◆ Set exercise
Your answer must consist solely of the number of lines that contain the word "wide".

__________________________________________________

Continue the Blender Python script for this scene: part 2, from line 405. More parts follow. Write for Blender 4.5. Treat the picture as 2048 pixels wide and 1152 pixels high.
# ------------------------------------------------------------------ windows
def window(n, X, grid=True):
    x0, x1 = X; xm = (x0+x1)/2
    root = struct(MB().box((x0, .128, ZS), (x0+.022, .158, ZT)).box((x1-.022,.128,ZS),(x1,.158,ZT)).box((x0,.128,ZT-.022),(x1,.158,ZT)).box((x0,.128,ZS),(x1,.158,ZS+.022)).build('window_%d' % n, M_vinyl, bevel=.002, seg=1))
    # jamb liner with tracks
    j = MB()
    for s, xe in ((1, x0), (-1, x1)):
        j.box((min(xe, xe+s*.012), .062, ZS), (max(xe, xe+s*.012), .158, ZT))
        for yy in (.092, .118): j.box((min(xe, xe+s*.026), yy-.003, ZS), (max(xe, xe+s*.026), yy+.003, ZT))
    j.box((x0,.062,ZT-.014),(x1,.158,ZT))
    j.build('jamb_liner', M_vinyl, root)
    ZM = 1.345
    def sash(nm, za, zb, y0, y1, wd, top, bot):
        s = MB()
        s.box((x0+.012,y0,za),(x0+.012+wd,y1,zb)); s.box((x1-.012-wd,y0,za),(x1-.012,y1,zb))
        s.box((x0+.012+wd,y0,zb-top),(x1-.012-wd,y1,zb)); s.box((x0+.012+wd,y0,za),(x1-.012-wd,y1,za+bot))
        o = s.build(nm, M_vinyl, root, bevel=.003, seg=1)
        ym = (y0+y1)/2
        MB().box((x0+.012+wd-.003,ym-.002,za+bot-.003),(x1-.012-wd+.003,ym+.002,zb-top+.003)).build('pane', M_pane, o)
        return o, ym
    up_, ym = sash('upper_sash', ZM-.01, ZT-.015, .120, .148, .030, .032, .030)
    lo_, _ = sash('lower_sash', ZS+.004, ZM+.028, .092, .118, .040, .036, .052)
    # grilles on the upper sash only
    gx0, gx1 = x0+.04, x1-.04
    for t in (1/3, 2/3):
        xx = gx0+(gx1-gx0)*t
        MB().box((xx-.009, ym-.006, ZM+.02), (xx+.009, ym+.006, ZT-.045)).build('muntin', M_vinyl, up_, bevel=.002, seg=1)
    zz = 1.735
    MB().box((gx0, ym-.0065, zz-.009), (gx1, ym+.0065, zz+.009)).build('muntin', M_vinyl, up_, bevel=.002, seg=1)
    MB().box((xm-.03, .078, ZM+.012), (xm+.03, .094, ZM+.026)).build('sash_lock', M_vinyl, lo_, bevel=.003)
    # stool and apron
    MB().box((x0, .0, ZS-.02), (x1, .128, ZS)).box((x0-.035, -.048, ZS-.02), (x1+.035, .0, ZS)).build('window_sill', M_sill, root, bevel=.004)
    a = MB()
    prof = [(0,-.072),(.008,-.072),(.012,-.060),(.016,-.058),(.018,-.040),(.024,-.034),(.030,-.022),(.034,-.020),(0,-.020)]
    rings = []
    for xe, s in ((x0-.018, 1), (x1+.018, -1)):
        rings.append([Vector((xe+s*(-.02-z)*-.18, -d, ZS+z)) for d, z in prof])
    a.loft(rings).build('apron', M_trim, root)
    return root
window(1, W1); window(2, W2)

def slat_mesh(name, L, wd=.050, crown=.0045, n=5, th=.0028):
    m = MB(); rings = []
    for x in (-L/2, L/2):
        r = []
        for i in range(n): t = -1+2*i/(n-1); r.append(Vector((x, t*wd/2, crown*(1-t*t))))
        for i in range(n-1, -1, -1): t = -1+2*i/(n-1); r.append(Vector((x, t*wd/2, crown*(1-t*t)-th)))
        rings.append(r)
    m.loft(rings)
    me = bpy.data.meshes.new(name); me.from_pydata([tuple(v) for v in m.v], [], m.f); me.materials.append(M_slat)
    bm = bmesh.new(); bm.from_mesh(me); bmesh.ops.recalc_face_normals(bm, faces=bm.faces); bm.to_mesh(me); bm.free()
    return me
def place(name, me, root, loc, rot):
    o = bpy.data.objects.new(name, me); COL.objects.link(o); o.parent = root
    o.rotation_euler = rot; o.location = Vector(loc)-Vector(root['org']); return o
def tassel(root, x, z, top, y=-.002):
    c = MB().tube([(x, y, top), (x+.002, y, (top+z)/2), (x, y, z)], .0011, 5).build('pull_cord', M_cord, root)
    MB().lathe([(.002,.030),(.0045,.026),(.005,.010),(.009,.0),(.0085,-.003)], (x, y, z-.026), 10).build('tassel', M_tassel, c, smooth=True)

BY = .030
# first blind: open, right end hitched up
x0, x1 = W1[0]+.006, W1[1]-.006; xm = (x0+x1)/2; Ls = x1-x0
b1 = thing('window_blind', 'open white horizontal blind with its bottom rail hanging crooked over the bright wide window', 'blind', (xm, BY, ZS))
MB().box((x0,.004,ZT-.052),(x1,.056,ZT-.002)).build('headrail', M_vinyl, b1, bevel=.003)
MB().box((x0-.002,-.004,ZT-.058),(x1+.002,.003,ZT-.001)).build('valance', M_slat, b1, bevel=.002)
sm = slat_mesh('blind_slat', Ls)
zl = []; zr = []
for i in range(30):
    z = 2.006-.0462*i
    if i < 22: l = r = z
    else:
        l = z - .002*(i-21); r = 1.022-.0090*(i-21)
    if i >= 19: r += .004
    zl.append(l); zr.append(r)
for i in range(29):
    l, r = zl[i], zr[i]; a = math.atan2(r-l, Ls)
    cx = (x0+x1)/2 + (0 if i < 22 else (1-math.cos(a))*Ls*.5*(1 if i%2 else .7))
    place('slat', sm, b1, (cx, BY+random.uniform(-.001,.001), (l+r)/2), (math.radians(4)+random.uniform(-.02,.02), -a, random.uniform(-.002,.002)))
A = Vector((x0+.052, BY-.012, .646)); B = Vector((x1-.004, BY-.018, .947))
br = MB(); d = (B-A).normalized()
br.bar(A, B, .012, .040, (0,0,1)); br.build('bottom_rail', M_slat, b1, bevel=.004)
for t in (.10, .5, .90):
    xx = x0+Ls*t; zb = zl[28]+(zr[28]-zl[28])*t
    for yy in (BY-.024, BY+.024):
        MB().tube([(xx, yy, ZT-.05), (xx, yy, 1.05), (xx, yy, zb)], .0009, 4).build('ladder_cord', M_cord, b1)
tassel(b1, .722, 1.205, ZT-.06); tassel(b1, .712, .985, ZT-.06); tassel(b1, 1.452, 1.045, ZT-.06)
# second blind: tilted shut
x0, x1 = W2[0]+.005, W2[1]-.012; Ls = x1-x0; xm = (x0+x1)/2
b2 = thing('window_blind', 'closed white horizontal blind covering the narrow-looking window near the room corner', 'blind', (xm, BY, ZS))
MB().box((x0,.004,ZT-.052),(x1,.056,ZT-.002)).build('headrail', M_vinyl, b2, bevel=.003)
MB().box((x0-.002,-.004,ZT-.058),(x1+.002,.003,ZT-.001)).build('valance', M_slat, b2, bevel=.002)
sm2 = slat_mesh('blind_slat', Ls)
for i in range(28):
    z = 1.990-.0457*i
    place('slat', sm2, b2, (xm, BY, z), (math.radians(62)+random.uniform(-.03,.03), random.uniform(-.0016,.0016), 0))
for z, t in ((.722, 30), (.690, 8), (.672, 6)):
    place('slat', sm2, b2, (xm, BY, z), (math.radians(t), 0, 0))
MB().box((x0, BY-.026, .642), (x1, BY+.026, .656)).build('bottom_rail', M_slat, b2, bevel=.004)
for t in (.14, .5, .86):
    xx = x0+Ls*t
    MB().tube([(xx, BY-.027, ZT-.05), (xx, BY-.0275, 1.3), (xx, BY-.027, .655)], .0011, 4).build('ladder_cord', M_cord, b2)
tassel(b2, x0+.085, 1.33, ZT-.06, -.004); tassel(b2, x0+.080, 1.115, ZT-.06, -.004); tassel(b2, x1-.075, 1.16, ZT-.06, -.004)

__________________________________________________

◆ Output of the task
2